1939 Lagonda V12

Summary

  • Year of manufacture 
    1939
  • Chassis number 
    14105
  • Engine number 
    48
  • Lot number 
    314
  • Drive 
    LHD
  • Condition 
    Used
  • Number of seats 
    2
  • Location
  • Exterior colour 
    Other
  • Drivetrain 
    2wd
  • Fuel type 
    Petrol

Description

The ex-Dick Watney, Lagonda Motors
1939 Lagonda V12 Saloon
Registration no. GVU 675
Chassis no. 14105
Engine no. 48

'In making an evaluation of the better British cars, the Lagonda V12 certainly must be considered an excellent design and one that contributed to raising the state of the art - not forgetting, of course, that it probably should be considered W O Bentley's masterpiece.' - Road & Track, October 1978.

A quite remarkable piece of automotive engineering, the W O Bentley-designed Lagonda V12 was one of the outstanding British models of its day and one of the exclusive handful of 1930s road cars that could exceed 100mph in standard tune.

First seen in 1936, the Lagonda V12 did not commence deliveries until 1938 and only 189 had been built before the coming of WW2 ended production. The advanced chassis employed double-wishbone independent front suspension and was available with a varied choice of coachwork, including limousine. Frank Feeley, stylist of Aston Martin's post-war 'DB' cars, was responsible for the elegant factory bodywork. As usual, the short-chassis Rapide roadster provided even more performance.

The V12's announcement demonstrated that the revitalised company was very much back in business, an impression Lagonda's decision to enter the 1939 Le Mans 24-Hour Race can only have enhanced. The marque already possessed a creditable Le Mans record, a short-chassis 4½-Litre driven by John Hindmarsh and Luis Fontes having won the endurance classic outright in 1935. In October 1938 a Lagonda V12 saloon driven by Earl Howe had covered 101.5 miles at Brooklands in a single hour, despite having to stop to change a burst tyre, and this together with other high-speed tests, during which the car had shown complete reliability, indicated that it would be a highly suitable candidate for reviving British prestige at Le Mans. Accordingly, it was decided to enter a two-car team in 1939 with the aim of securing valuable data, and then to mount a full-strength challenge the following year. In the race the two streamlined two-seater Lagondas fared better than expected, Messrs Brackenbury and Dobson finishing in third place with Lords Selsdon and Waleran fourth. Had a less conservative race strategy been employed, then either might have won.

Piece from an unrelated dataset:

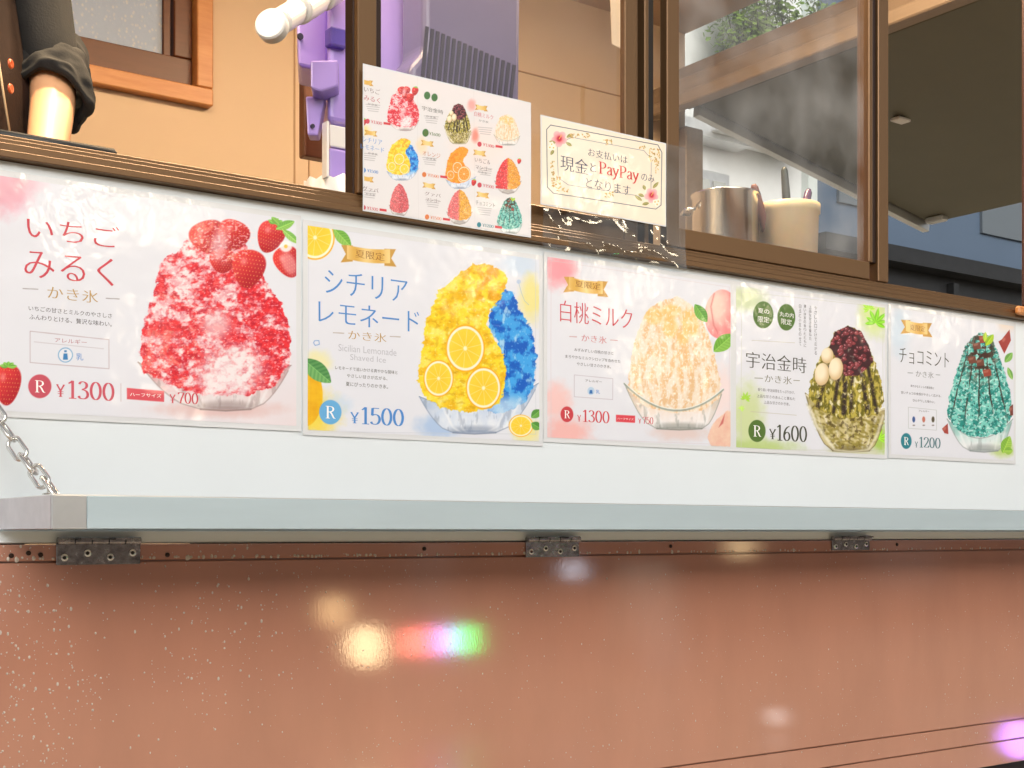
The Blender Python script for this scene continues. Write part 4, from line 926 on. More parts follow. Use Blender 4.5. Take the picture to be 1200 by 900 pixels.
# ------------------------------------------------------------------ a laminated sheet taped to the truck side
def paper_mat(name, wrinkle, wscale=52, curl=.2):
    m = bpy.data.materials.new(name); m.use_nodes = True; t = m.node_tree; b = t.nodes['Principled BSDF']
    at_ = t.nodes.new('ShaderNodeAttribute'); at_.attribute_name = 'print'; t.links.new(at_.outputs['Color'], b.inputs['Base Color'])
    b.inputs['Roughness'].default_value = .45; b.inputs['Specular IOR Level'].default_value = .3; b.inputs['Coat Weight'].default_value = 1; b.inputs['Coat Roughness'].default_value = .12; b.inputs['Coat IOR'].default_value = 1.55
    tc = t.nodes.new('ShaderNodeTexCoord')
    n1 = t.nodes.new('ShaderNodeTexNoise'); n1.inputs['Scale'].default_value = wscale; n1.inputs['Detail'].default_value = 1.2; n1.inputs['Distortion'].default_value = 2.6
    n2 = t.nodes.new('ShaderNodeTexNoise'); n2.inputs['Scale'].default_value = 5; n2.inputs['Detail'].default_value = 2
    n3 = t.nodes.new('ShaderNodeTexNoise'); n3.inputs['Scale'].default_value = 7; n3.inputs['Detail'].default_value = 1
    for n in (n1, n2, n3): t.links.new(tc.outputs['Object'], n.inputs['Vector'])
    u = t.nodes.new('ShaderNodeBump'); u.inputs['Distance'].default_value = .006
    q = t.nodes.new('ShaderNodeMapRange'); q.inputs['From Min'].default_value = .42; q.inputs['From Max'].default_value = .68; q.inputs['To Max'].default_value = wrinkle; q.inputs['To Min'].default_value = wrinkle*.12
    t.links.new(n3.outputs['Fac'], q.inputs['Value']); t.links.new(q.outputs[0], u.inputs['Strength']); t.links.new(n1.outputs['Fac'], u.inputs['Height'])
    u2 = t.nodes.new('ShaderNodeBump'); u2.inputs['Distance'].default_value = .02; u2.inputs['Strength'].default_value = curl; t.links.new(n2.outputs['Fac'], u2.inputs['Height']); t.links.new(u.outputs[0], u2.inputs['Normal'])
    t.links.new(u2.outputs[0], b.inputs['Coat Normal'])
    return m
M['print'] = paper_mat('laminated_print', .12, 36, .12)
M['film'] = mat('laminate_film', (.72, .73, .74), .3, bump=.25, bscale=40, coat=1.0)
INKS = {}
def ink(c):
    if c not in INKS:
        m = bpy.data.materials.new('ink'); m.use_nodes = True; b = m.node_tree.nodes['Principled BSDF']; b.inputs['Base Color'].default_value = (*hexc(*c), 1); b.inputs['Roughness'].default_value = .4; b.inputs['Coat Weight'].default_value = .6; b.inputs['Coat Roughness'].default_value = .1; INKS[c] = m
    return INKS[c]
RED, GOLD, GREY, BLUE, BROWN, GREEN, DARK, TEAL, WHITE, NAVY = (204, 66, 80), (186, 150, 84), (70, 66, 70), (74, 138, 206), (150, 88, 30), (84, 116, 46), (58, 58, 46), (42, 132, 146), (252, 250, 246), (48, 58, 92)

def ripple(x, z, seed):
    return .0016*fbm(x, z, .11, seed, 2)+.0007*fbm(x, z, .035, seed+3, 2)
class Sheet:
    def __init__(s, name, label, cat, crop, corner, size, inset, res, wob=0.0, y=-.0006, group=None, film=None, paper=(232, 233, 240)):
        s.x0, s.y0, s.k = crop; s.cx, s.cz = corner; s.W, s.H = size; s.y = y; s.items = []
        s.root = thing(name, (s.cx+s.W/2, y, s.cz), label, cat, group)
        fx = film or (inset, inset, inset, inset)          # film margin: left, right, bottom, top
        s.seed = int(abs(s.cx)*977) % 91
        lx, lz = np.meshgrid(np.linspace(s.cx-fx[0], s.cx+s.W+fx[1], 90), np.linspace(s.cz-fx[2], s.cz+s.H+fx[3], 66))
        s.grid('laminate', lx, lz, y-.0002-ripple(lx, lz, s.seed), M['film'], s.root)
        s.nx, s.nz = int(s.W*1000*res)+1, int(s.H*1000*res)+1
        xs = np.linspace(s.cx, s.cx+s.W, s.nx); zs = np.linspace(s.cz, s.cz+s.H, s.nz); s.gx, s.gz = np.meshgrid(xs, zs)
        a = np.arctan2(s.gx, y+D); ph = a-THETA; dep = (y+D)/np.cos(a)*np.cos(ph)
        U = (600+F_PX*np.tan(ph)-s.x0)*s.k; Vv = (HZ-(s.gz-CZ)/dep*F_PX-s.y0)*s.k     # drawing coordinates of each grid point
        C = np.ones((s.nz, s.nx, 3))*rgb(*paper); s.A = Art(C, U, Vv)
    def grid(s, name, gx, gz, gy, m, parent, C=None):
        nz, nx = gx.shape; co = np.stack([gx, gy, gz], -1).reshape(-1, 3)
        idx = np.arange(nx*nz).reshape(nz, nx); f = np.stack([idx[:-1, :-1], idx[:-1, 1:], idx[1:, 1:], idx[1:, :-1]], -1).reshape(-1, 4)
        me = bpy.data.meshes.new(name); me.vertices.add(len(co)); me.vertices.foreach_set('co', co.astype(np.float32).ravel())
        me.loops.add(f.size); me.loops.foreach_set('vertex_index', f.astype(np.int32).ravel()); me.polygons.add(len(f)); me.polygons.foreach_set('loop_start', np.arange(0, f.size, 4, dtype=np.int32)); me.polygons.foreach_set('loop_total', np.full(len(f), 4, np.int32))
        me.update(calc_edges=True)
        if C is not None:
            ca = me.color_attributes.new('print', 'FLOAT_COLOR', 'POINT'); ca.data.foreach_set('color', np.concatenate([C.reshape(-1, 3), np.ones((len(co), 1))], 1).astype(np.float32).ravel())
        return link_mesh(name, me, m, parent, True)
    def loc(s, u, v):
        p = at(s.x0+u/s.k, s.y0+v/s.k, s.y); return p.x, p.z
    def t(s, txt, uL, uR, vT, vB, col=GREY, style='m', name='lettering'):
        """lettering fitted between columns uL..uR, its height read at the left edge"""
        x0, z1 = s.loc(uL, vT); _, z0 = s.loc(uL, vB); x1, _ = s.loc(uR, vT)
        lay = None
        if style == 'm': v, f, lay = mincho(txt)
        elif style == 's': v, f, lay = serif(txt)
        else: v, f = glyphs(txt, -.004 if style == 'l' else 0.0)
        if not len(v): return
        lo, hi = v.min(0), v.max(0); q = (v-lo)/(hi-lo+1e-9)
        if style == 's' and 'y' in txt: pass
        P = np.stack([x0+q[:, 0]*(x1-x0), np.array(lay if lay else [0]*len(v))*-1.0, z0+q[:, 1]*(z1-z0)], 1)
        s.items.append((name, col, P, f))
    def vert(s, txt, u, vT, vB, wu, col=GREY):
        """a column of upright writing, one mesh"""
        n = len(txt); h = (vB-vT)/n; k0 = len(s.items); Ps, Fs, b = [], [], 0
        for i, ch in enumerate(txt): s.t(ch, u-wu/2, u+wu/2, vT+h*(i+.1), vT+h*(i+.9), col, 'r')
        for _, _, P, f in s.items[k0:]: Ps.append(P); Fs += [tuple(i+b for i in q) for q in f]; b += len(P)
        del s.items[k0:]; s.items.append(('lettering', col, np.concatenate(Ps), Fs))
    def done(s):
        C = lin(np.clip(s.A.C, 0, 1))*.95
        pr = s.grid('printed_paper', s.gx, s.gz, s.y-.0006-ripple(s.gx, s.gz, s.seed), M['print'], s.root, C)
        for n, c, P, F_ in s.items:
            P[:, 1] = s.y-.0006-ripple(P[:, 0], P[:, 2], s.seed)-.00016+P[:, 1]*.00004
            me = bpy.data.meshes.new(n); me.from_pydata(P.tolist(), [], F_); link_mesh(n, me, ink(c), pr)
        return s.root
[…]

The factory-bodied Lagonda V12 saloon offered here was originally built for the then managing director of Lagonda Motors, Richard 'Dick' Watney, and delivered to him on 24th October 1939, shortly after the outbreak of WW2. Mr Watney left for Australia immediately after the war and the Lagonda was then rebuilt by the factory and sold as a new car to one F C Price of London NW1 on 27th June 1946. Mr Price registered it in Manchester on 15th May 1947 as 'GVU 675'.

The accompanying Lagonda Club letter from its Hon Registrar, Arnold Davey, lists the following subsequent owners in factory and Club records: Major R de C Vigors of Chester (1948), R L Steynor of Ledbury (circa 1950), Les Buckton of Morton Bagot (May 1970) and David Dunn of Monkstown, Dublin (circa 1975). The Lagonda subsequently went to Australia where it was owned by Marcel Seroussi of Prahran and later Armadale, Victoria, and in August 2005 was recorded as owned by Advocate J P Labesse of St Lawrence, Jersey, Channel Islands. The car next changed hands in June 2013, apparently to another member of the Labesse family. Now reunited with its old UK registration, 'GVU 675' is described by the vendor as in generally good condition, its engine running very smoothly. The car is offered with aforementioned correspondence, MoT to September 2014 and V5C registration document.